Lost Lake by Sarah Addison Allen

Sarah Addison Allen turned me on to magical realism. It is my new favorite genre.

Lost Lake involves generations of women grieving the loss of their husbands. It involves learning new ways of coping with this loss.

There is woman and her child. There is a childhood friend with a secret. There is a mother in law who wants the woman and child to be how she defines them. There is an aging aunt trying to figure out what she wants. There is a man and a woman who have been in love for nearly 40 years, but still haven't done anything about it. There is a friendless woman with charms that make men leave their wives. There is the woman who befriends her. There is an uncle who has lost his humanity. There is an alligator who vaguely remembers being human.

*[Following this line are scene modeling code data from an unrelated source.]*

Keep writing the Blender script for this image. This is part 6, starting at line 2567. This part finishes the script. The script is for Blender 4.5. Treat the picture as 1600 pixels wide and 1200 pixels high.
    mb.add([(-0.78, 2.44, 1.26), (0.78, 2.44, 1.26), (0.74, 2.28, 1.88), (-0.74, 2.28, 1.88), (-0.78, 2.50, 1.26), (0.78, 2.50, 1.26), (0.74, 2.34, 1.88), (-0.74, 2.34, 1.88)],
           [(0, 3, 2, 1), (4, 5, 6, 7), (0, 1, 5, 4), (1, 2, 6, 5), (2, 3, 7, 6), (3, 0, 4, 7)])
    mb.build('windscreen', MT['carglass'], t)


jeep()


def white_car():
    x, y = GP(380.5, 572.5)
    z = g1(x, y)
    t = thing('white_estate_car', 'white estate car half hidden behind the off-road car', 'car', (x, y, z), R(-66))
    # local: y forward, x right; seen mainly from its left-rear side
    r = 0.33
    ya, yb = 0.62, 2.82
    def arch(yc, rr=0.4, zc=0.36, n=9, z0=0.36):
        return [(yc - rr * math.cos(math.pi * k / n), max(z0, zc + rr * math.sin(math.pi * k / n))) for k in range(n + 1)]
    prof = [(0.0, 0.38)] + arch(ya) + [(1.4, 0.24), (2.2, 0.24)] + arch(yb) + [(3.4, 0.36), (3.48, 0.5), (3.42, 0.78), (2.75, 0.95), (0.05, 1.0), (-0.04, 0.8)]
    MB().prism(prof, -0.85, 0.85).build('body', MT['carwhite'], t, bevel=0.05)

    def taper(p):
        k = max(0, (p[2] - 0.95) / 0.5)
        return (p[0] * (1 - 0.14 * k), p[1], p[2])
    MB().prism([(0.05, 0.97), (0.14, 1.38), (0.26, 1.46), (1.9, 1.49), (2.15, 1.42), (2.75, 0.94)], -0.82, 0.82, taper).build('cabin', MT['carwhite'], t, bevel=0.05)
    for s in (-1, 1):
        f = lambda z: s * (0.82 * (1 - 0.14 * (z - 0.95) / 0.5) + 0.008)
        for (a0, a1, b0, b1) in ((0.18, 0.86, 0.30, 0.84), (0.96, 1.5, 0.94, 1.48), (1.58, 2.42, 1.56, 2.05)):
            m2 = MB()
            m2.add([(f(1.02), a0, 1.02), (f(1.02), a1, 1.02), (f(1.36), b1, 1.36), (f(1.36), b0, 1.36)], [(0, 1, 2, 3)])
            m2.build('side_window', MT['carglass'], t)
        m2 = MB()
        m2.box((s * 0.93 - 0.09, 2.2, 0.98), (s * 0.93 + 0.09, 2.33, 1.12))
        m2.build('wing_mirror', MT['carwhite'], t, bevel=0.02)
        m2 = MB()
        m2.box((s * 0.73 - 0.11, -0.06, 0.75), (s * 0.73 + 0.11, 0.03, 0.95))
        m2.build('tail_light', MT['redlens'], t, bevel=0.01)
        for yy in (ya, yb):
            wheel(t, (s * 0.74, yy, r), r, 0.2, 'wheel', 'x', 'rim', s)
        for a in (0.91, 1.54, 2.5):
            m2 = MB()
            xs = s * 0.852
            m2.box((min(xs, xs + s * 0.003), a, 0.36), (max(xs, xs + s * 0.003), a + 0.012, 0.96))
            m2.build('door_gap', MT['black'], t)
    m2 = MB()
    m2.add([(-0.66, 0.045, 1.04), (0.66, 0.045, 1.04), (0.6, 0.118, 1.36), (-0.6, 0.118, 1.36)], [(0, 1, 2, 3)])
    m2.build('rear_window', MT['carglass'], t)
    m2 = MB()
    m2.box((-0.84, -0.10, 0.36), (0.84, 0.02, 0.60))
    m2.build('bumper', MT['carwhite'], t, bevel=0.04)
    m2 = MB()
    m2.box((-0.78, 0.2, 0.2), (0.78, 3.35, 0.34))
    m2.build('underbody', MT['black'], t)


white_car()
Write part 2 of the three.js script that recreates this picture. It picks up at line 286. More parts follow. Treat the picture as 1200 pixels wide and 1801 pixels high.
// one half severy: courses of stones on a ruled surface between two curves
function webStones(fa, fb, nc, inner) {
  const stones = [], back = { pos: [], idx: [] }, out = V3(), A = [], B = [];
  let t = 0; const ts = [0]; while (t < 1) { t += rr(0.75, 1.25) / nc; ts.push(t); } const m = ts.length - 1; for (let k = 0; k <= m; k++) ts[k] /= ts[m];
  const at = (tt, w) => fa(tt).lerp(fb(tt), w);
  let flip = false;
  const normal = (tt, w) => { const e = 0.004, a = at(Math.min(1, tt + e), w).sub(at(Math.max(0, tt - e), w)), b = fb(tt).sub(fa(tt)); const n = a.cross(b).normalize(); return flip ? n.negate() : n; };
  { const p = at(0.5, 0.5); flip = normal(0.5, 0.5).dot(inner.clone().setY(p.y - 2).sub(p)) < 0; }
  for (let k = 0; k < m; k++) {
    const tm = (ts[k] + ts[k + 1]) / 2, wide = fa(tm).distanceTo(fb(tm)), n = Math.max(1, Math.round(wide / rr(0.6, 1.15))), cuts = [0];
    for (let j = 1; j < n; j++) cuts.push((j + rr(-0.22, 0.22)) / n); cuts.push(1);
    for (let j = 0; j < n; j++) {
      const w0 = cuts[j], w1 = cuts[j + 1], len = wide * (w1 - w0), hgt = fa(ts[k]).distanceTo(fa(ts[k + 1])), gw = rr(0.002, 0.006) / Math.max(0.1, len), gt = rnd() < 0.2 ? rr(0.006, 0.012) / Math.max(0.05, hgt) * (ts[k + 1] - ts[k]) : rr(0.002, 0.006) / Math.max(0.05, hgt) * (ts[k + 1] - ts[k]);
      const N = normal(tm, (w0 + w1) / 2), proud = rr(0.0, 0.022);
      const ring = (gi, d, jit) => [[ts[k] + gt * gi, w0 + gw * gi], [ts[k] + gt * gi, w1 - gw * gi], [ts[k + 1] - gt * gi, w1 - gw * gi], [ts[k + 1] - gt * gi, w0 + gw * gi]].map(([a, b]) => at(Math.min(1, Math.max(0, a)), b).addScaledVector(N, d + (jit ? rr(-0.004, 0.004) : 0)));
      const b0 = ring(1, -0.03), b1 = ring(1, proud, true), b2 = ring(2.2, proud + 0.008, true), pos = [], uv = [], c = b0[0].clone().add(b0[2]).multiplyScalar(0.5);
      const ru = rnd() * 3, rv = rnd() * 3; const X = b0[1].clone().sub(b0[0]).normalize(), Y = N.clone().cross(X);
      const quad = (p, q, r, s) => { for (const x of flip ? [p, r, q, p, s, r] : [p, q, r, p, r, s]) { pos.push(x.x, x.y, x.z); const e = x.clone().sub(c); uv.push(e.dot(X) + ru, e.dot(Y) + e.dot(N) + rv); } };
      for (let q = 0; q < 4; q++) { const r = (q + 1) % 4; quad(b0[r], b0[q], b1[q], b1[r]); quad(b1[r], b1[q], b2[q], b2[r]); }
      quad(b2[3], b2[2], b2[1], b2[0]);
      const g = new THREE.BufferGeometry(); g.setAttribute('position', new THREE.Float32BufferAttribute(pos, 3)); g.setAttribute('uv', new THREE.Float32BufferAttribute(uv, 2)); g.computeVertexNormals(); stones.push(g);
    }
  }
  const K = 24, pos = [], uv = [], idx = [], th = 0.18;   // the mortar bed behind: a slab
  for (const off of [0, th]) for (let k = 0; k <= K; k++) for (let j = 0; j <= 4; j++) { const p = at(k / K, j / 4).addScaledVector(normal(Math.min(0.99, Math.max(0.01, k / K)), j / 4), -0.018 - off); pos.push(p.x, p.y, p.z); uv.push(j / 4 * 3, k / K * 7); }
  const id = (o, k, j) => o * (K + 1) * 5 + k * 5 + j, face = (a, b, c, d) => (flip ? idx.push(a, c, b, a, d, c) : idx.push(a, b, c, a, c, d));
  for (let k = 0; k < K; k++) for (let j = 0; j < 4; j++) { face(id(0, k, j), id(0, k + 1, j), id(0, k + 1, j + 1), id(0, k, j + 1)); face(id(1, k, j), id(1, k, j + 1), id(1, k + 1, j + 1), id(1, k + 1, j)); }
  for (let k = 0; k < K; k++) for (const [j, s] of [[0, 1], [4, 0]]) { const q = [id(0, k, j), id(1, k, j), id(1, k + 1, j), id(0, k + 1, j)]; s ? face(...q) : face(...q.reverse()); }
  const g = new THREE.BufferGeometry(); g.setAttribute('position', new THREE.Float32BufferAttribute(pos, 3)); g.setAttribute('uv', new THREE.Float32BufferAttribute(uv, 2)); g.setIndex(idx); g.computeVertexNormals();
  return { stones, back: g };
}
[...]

They all come together for one last magical summer at Lost Lake. 

Truths about the human condition are revealed. "Like most small towns, the older generations were the one who kept the secrets, to such an extent that the newer generations were growing up with no idea why they were the way they were."

Truths about living life as a reader are revealed. "The books I read when I was twenty completely changed when I read them when I was sixty. You know why? Because the endings changed. After you finish a book, the story still goes on in your mind. You can never change the beginning. But you can always change the end. That's what's happening here."

Lost Lake is a story about endings. It is about having the power to create your own ending through the support of family and friends.

While there are some magical aspects to this book, the real magic is about the power of friendship, love and community.